Stated problem = Identify all lines in the listing that include the word "scene", and copy them out.

Information provided =
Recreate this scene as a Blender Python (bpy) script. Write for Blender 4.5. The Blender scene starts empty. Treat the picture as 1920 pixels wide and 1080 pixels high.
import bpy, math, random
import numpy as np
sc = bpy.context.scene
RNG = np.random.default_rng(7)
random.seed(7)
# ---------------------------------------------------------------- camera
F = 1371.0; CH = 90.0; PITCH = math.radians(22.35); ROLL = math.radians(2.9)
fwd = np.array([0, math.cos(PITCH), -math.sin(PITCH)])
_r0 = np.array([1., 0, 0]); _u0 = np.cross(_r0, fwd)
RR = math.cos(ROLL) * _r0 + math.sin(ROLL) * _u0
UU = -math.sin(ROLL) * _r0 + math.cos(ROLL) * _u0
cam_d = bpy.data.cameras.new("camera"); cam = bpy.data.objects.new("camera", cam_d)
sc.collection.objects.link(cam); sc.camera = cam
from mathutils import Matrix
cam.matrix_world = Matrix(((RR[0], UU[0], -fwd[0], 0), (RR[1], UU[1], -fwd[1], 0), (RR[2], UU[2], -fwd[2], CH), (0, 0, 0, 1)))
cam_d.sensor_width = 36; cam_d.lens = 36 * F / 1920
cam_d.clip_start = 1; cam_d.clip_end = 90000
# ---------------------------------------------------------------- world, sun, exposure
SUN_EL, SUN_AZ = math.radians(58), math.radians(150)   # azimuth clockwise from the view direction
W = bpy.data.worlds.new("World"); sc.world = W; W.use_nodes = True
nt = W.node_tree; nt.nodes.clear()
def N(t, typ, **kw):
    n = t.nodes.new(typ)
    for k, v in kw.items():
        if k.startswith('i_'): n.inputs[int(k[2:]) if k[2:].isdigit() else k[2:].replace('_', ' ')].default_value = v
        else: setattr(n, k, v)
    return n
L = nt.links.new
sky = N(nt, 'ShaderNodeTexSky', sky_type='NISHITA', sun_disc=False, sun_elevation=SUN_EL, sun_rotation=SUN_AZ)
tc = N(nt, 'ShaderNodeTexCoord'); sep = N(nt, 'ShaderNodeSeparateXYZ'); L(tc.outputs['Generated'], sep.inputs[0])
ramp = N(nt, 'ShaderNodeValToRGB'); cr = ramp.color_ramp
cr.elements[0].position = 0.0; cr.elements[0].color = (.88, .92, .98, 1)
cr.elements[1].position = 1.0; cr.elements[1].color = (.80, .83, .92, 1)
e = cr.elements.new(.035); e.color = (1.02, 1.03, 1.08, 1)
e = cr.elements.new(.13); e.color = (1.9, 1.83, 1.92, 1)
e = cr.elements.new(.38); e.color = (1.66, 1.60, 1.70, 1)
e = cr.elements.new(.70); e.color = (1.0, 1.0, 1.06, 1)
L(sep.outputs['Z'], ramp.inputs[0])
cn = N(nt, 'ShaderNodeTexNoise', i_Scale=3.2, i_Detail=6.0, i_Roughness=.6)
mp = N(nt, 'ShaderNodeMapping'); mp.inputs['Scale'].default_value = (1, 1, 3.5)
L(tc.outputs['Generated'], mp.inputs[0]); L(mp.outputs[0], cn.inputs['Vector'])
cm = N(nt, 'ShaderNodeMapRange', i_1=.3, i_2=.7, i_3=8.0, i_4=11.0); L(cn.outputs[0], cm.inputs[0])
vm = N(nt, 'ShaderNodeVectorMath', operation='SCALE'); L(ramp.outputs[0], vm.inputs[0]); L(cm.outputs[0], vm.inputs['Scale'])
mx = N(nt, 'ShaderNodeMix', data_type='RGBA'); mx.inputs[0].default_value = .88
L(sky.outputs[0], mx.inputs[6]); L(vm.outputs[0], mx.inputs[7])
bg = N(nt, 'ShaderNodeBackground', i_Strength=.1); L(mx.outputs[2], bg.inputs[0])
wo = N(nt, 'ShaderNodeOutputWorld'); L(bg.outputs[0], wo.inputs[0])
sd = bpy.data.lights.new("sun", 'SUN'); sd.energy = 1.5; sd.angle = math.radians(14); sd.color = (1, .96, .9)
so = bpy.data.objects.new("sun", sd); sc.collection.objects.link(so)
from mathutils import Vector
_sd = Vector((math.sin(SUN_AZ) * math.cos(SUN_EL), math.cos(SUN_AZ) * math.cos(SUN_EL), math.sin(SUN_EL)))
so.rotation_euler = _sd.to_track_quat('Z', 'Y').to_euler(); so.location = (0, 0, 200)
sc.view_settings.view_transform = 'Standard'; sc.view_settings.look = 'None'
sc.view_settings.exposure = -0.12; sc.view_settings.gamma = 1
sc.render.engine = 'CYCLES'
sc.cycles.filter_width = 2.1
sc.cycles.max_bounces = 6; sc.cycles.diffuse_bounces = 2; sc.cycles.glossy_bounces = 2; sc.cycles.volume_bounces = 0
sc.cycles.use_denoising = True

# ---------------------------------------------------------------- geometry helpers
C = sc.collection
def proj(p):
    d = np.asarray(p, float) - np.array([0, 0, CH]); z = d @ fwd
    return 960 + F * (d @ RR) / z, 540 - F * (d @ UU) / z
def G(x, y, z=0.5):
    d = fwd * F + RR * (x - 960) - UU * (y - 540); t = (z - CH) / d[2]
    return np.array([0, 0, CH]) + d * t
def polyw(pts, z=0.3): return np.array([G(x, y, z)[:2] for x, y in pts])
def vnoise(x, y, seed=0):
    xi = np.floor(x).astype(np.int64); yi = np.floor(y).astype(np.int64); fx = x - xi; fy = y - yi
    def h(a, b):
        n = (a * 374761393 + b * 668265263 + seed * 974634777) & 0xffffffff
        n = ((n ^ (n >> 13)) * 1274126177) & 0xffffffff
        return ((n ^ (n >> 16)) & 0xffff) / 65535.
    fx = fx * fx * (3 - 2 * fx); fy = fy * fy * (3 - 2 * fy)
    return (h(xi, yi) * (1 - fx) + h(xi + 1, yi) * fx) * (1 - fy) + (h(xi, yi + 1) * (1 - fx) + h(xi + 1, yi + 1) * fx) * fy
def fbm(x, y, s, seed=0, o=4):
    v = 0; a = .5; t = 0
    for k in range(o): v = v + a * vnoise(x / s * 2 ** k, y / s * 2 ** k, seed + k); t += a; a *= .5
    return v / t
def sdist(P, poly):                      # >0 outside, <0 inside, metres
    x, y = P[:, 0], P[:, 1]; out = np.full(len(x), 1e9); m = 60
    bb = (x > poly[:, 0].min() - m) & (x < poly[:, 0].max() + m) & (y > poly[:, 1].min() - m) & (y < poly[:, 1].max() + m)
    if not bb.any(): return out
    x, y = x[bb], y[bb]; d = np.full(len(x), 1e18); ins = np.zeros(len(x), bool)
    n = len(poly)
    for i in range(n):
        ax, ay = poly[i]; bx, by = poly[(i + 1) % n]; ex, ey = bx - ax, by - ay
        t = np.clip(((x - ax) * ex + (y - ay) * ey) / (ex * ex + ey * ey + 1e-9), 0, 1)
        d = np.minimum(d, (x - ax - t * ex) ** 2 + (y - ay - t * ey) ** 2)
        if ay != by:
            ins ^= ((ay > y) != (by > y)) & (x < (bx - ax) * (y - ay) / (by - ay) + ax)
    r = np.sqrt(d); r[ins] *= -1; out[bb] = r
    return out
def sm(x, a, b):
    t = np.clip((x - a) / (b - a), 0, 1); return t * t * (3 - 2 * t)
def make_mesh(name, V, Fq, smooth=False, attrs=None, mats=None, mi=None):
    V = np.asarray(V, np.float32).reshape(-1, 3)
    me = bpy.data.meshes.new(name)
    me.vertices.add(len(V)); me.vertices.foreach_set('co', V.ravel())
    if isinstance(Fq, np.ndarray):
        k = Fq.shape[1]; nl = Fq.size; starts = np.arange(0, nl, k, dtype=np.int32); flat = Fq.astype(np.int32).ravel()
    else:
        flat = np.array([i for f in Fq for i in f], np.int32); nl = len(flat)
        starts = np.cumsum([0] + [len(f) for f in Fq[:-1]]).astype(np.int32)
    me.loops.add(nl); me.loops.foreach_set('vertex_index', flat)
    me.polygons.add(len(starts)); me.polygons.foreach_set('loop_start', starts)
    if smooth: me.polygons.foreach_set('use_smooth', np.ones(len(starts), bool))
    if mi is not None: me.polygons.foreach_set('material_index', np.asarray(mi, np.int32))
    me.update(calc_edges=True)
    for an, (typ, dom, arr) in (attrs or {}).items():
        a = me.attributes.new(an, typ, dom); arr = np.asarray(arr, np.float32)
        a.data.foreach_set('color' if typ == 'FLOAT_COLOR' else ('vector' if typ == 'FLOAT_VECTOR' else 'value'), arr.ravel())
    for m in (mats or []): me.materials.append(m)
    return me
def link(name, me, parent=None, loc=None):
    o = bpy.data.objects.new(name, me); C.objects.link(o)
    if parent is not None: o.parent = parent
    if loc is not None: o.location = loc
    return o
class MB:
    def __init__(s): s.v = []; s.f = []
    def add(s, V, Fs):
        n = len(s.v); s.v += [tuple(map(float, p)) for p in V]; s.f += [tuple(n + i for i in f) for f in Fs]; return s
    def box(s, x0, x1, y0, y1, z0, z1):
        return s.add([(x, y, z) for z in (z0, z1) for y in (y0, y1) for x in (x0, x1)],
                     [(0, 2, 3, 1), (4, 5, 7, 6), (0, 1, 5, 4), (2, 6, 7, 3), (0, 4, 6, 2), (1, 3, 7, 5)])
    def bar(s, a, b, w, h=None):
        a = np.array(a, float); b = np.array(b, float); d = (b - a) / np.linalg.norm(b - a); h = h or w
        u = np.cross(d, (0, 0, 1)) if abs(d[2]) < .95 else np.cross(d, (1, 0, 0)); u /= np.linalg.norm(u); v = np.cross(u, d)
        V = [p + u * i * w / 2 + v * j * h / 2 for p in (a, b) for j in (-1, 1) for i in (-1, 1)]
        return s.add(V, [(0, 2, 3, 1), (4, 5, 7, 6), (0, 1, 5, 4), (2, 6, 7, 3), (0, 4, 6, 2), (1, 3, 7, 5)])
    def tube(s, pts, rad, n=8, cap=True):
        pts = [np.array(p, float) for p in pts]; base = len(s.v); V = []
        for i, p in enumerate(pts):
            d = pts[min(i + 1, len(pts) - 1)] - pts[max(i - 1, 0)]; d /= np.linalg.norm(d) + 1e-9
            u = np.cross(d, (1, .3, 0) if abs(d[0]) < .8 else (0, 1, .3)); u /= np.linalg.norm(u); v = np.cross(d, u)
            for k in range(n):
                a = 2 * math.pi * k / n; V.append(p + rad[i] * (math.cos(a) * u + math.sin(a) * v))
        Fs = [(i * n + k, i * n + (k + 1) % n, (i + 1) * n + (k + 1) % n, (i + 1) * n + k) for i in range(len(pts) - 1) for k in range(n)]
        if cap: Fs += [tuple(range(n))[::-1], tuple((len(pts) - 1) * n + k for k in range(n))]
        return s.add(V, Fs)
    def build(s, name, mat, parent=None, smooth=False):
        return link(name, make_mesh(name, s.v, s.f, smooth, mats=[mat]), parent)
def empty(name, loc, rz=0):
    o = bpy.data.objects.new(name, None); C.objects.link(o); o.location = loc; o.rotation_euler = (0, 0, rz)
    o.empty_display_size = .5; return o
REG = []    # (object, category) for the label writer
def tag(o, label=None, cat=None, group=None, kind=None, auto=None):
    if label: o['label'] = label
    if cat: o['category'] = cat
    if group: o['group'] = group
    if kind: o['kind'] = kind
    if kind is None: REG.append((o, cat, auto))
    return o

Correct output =
Recreate this scene as a Blender Python (bpy) script. Write for Blender 4.5. The Blender scene starts empty. Treat the picture as 1920 pixels wide and 1080 pixels high.
sc = bpy.context.scene